▶ **Given request**
Your task is to retype each line of the data below exactly.

** start **

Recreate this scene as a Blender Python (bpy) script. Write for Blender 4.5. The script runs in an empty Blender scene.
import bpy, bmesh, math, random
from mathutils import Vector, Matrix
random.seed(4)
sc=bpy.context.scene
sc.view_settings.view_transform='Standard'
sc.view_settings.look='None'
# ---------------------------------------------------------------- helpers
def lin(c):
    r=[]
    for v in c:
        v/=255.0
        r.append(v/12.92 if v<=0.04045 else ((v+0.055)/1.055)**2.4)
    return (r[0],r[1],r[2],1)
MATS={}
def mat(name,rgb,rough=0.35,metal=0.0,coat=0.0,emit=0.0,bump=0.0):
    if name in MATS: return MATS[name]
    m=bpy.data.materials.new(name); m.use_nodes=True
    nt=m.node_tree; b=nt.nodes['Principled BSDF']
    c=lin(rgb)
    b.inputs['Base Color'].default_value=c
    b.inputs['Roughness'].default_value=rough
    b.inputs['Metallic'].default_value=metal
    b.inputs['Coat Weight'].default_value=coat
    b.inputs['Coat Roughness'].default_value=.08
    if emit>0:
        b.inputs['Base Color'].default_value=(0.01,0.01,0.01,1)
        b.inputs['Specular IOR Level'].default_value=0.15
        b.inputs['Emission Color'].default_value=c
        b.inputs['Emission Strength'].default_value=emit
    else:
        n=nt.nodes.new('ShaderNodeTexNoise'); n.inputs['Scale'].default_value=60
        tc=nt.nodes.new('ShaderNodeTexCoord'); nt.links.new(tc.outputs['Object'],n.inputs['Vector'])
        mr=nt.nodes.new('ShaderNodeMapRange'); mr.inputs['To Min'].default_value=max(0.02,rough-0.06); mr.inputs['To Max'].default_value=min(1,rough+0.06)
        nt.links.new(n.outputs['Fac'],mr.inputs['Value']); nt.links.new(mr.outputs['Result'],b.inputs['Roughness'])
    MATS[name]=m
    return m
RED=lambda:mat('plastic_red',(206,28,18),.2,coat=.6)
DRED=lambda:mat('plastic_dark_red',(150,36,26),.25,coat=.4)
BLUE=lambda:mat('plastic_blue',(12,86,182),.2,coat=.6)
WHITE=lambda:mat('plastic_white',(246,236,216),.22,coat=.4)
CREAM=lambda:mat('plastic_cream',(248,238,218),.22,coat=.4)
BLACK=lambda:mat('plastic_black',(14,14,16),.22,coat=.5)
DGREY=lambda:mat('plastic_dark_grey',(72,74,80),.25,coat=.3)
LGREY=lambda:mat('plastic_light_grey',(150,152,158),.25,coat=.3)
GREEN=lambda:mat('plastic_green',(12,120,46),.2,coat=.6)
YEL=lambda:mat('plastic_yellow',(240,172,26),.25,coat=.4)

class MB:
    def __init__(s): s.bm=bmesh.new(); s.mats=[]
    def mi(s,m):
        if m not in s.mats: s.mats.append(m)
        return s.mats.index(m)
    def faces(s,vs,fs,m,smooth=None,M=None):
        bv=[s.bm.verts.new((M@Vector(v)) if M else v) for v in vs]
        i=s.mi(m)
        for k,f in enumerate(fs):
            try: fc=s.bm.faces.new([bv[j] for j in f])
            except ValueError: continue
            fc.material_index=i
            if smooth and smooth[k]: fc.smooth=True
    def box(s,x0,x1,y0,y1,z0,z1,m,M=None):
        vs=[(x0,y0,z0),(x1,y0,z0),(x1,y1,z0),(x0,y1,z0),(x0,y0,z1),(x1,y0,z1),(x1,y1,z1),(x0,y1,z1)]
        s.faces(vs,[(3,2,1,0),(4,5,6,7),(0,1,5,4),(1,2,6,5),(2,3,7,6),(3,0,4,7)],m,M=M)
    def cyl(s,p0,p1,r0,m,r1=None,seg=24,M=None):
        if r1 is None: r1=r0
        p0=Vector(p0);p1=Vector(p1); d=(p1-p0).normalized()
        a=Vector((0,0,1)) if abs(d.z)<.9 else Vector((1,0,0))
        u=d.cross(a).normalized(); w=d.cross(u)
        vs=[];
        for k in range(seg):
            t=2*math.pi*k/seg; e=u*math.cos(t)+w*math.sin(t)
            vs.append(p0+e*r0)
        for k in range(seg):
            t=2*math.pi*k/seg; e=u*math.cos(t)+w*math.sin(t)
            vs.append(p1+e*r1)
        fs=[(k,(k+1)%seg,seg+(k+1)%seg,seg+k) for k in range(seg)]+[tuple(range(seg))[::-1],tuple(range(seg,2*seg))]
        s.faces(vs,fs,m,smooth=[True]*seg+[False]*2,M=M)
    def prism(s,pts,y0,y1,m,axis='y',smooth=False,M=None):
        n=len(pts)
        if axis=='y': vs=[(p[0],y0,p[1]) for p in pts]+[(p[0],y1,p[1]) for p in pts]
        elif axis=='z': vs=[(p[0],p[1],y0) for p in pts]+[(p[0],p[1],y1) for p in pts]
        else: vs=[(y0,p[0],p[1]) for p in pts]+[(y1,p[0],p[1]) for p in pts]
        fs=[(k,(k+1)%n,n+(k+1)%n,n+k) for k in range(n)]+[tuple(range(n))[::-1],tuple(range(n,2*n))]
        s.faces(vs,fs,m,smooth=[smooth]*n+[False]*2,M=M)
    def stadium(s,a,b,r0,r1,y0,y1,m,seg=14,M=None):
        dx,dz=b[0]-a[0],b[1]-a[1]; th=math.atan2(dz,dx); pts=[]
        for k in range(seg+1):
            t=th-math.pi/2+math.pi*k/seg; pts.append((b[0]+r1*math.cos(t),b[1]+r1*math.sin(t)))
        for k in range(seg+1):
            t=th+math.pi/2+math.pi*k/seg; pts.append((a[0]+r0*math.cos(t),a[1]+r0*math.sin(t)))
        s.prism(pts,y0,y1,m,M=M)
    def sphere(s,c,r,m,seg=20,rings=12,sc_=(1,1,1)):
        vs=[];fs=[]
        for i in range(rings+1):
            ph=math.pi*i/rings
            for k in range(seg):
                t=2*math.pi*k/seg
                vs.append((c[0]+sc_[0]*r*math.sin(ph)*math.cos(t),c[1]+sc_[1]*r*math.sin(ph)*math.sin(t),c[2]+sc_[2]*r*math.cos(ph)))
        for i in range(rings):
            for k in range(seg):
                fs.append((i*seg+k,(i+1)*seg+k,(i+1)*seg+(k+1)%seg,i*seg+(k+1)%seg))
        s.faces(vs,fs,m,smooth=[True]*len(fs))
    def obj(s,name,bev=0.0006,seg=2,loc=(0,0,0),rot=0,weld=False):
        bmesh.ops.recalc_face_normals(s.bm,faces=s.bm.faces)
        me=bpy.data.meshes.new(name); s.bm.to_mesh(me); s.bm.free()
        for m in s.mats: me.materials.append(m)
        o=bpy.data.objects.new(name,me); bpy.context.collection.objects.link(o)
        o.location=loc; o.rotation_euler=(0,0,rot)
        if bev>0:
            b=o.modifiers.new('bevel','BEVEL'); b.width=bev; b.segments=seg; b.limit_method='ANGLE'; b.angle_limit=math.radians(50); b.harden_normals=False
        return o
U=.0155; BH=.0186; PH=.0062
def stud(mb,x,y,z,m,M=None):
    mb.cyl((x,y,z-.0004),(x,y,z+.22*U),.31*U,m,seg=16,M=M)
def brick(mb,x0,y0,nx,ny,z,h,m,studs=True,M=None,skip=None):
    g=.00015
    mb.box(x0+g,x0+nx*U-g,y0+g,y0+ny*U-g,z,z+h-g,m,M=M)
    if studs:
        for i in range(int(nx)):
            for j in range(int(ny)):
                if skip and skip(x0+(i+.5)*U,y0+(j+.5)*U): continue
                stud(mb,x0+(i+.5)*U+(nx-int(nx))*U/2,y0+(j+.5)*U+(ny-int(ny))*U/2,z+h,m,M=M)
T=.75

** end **

▶ **Solved exercise**
Recreate this scene as a Blender Python (bpy) script. Write for Blender 4.5. The script runs in an empty Blender scene.
import bpy, bmesh, math, random
from mathutils import Vector, Matrix
random.seed(4)
sc=bpy.context.scene
sc.view_settings.view_transform='Standard'
sc.view_settings.look='None'
# ---------------------------------------------------------------- helpers
def lin(c):
    r=[]
    for v in c:
        v/=255.0
        r.append(v/12.92 if v<=0.04045 else ((v+0.055)/1.055)**2.4)
    return (r[0],r[1],r[2],1)
MATS={}
def mat(name,rgb,rough=0.35,metal=0.0,coat=0.0,emit=0.0,bump=0.0):
    if name in MATS: return MATS[name]
    m=bpy.data.materials.new(name); m.use_nodes=True
    nt=m.node_tree; b=nt.nodes['Principled BSDF']
    c=lin(rgb)
    b.inputs['Base Color'].default_value=c
    b.inputs['Roughness'].default_value=rough
    b.inputs['Metallic'].default_value=metal
    b.inputs['Coat Weight'].default_value=coat
    b.inputs['Coat Roughness'].default_value=.08
    if emit>0:
        b.inputs['Base Color'].default_value=(0.01,0.01,0.01,1)
        b.inputs['Specular IOR Level'].default_value=0.15
        b.inputs['Emission Color'].default_value=c
        b.inputs['Emission Strength'].default_value=emit
    else:
        n=nt.nodes.new('ShaderNodeTexNoise'); n.inputs['Scale'].default_value=60
        tc=nt.nodes.new('ShaderNodeTexCoord'); nt.links.new(tc.outputs['Object'],n.inputs['Vector'])
        mr=nt.nodes.new('ShaderNodeMapRange'); mr.inputs['To Min'].default_value=max(0.02,rough-0.06); mr.inputs['To Max'].default_value=min(1,rough+0.06)
        nt.links.new(n.outputs['Fac'],mr.inputs['Value']); nt.links.new(mr.outputs['Result'],b.inputs['Roughness'])
    MATS[name]=m
    return m
RED=lambda:mat('plastic_red',(206,28,18),.2,coat=.6)
DRED=lambda:mat('plastic_dark_red',(150,36,26),.25,coat=.4)
BLUE=lambda:mat('plastic_blue',(12,86,182),.2,coat=.6)
WHITE=lambda:mat('plastic_white',(246,236,216),.22,coat=.4)
CREAM=lambda:mat('plastic_cream',(248,238,218),.22,coat=.4)
BLACK=lambda:mat('plastic_black',(14,14,16),.22,coat=.5)
DGREY=lambda:mat('plastic_dark_grey',(72,74,80),.25,coat=.3)
LGREY=lambda:mat('plastic_light_grey',(150,152,158),.25,coat=.3)
GREEN=lambda:mat('plastic_green',(12,120,46),.2,coat=.6)
YEL=lambda:mat('plastic_yellow',(240,172,26),.25,coat=.4)

class MB:
    def __init__(s): s.bm=bmesh.new(); s.mats=[]
    def mi(s,m):
        if m not in s.mats: s.mats.append(m)
        return s.mats.index(m)
    def faces(s,vs,fs,m,smooth=None,M=None):
        bv=[s.bm.verts.new((M@Vector(v)) if M else v) for v in vs]
        i=s.mi(m)
        for k,f in enumerate(fs):
            try: fc=s.bm.faces.new([bv[j] for j in f])
            except ValueError: continue
            fc.material_index=i
            if smooth and smooth[k]: fc.smooth=True
    def box(s,x0,x1,y0,y1,z0,z1,m,M=None):
        vs=[(x0,y0,z0),(x1,y0,z0),(x1,y1,z0),(x0,y1,z0),(x0,y0,z1),(x1,y0,z1),(x1,y1,z1),(x0,y1,z1)]
        s.faces(vs,[(3,2,1,0),(4,5,6,7),(0,1,5,4),(1,2,6,5),(2,3,7,6),(3,0,4,7)],m,M=M)
    def cyl(s,p0,p1,r0,m,r1=None,seg=24,M=None):
        if r1 is None: r1=r0
        p0=Vector(p0);p1=Vector(p1); d=(p1-p0).normalized()
        a=Vector((0,0,1)) if abs(d.z)<.9 else Vector((1,0,0))
        u=d.cross(a).normalized(); w=d.cross(u)
        vs=[];
        for k in range(seg):
            t=2*math.pi*k/seg; e=u*math.cos(t)+w*math.sin(t)
            vs.append(p0+e*r0)
        for k in range(seg):
            t=2*math.pi*k/seg; e=u*math.cos(t)+w*math.sin(t)
            vs.append(p1+e*r1)
        fs=[(k,(k+1)%seg,seg+(k+1)%seg,seg+k) for k in range(seg)]+[tuple(range(seg))[::-1],tuple(range(seg,2*seg))]
        s.faces(vs,fs,m,smooth=[True]*seg+[False]*2,M=M)
    def prism(s,pts,y0,y1,m,axis='y',smooth=False,M=None):
        n=len(pts)
        if axis=='y': vs=[(p[0],y0,p[1]) for p in pts]+[(p[0],y1,p[1]) for p in pts]
        elif axis=='z': vs=[(p[0],p[1],y0) for p in pts]+[(p[0],p[1],y1) for p in pts]
        else: vs=[(y0,p[0],p[1]) for p in pts]+[(y1,p[0],p[1]) for p in pts]
        fs=[(k,(k+1)%n,n+(k+1)%n,n+k) for k in range(n)]+[tuple(range(n))[::-1],tuple(range(n,2*n))]
        s.faces(vs,fs,m,smooth=[smooth]*n+[False]*2,M=M)
    def stadium(s,a,b,r0,r1,y0,y1,m,seg=14,M=None):
        dx,dz=b[0]-a[0],b[1]-a[1]; th=math.atan2(dz,dx); pts=[]
        for k in range(seg+1):
            t=th-math.pi/2+math.pi*k/seg; pts.append((b[0]+r1*math.cos(t),b[1]+r1*math.sin(t)))
        for k in range(seg+1):
            t=th+math.pi/2+math.pi*k/seg; pts.append((a[0]+r0*math.cos(t),a[1]+r0*math.sin(t)))
        s.prism(pts,y0,y1,m,M=M)
    def sphere(s,c,r,m,seg=20,rings=12,sc_=(1,1,1)):
        vs=[];fs=[]
        for i in range(rings+1):
            ph=math.pi*i/rings
            for k in range(seg):
                t=2*math.pi*k/seg
                vs.append((c[0]+sc_[0]*r*math.sin(ph)*math.cos(t),c[1]+sc_[1]*r*math.sin(ph)*math.sin(t),c[2]+sc_[2]*r*math.cos(ph)))
        for i in range(rings):
            for k in range(seg):
                fs.append((i*seg+k,(i+1)*seg+k,(i+1)*seg+(k+1)%seg,i*seg+(k+1)%seg))
        s.faces(vs,fs,m,smooth=[True]*len(fs))
    def obj(s,name,bev=0.0006,seg=2,loc=(0,0,0),rot=0,weld=False):
        bmesh.ops.recalc_face_normals(s.bm,faces=s.bm.faces)
        me=bpy.data.meshes.new(name); s.bm.to_mesh(me); s.bm.free()
        for m in s.mats: me.materials.append(m)
        o=bpy.data.objects.new(name,me); bpy.context.collection.objects.link(o)
        o.location=loc; o.rotation_euler=(0,0,rot)
        if bev>0:
            b=o.modifiers.new('bevel','BEVEL'); b.width=bev; b.segments=seg; b.limit_method='ANGLE'; b.angle_limit=math.radians(50); b.harden_normals=False
        return o
U=.0155; BH=.0186; PH=.0062
def stud(mb,x,y,z,m,M=None):
    mb.cyl((x,y,z-.0004),(x,y,z+.22*U),.31*U,m,seg=16,M=M)
def brick(mb,x0,y0,nx,ny,z,h,m,studs=True,M=None,skip=None):
    g=.00015
    mb.box(x0+g,x0+nx*U-g,y0+g,y0+ny*U-g,z,z+h-g,m,M=M)
    if studs:
        for i in range(int(nx)):
            for j in range(int(ny)):
                if skip and skip(x0+(i+.5)*U,y0+(j+.5)*U): continue
                stud(mb,x0+(i+.5)*U+(nx-int(nx))*U/2,y0+(j+.5)*U+(ny-int(ny))*U/2,z+h,m,M=M)
T=.75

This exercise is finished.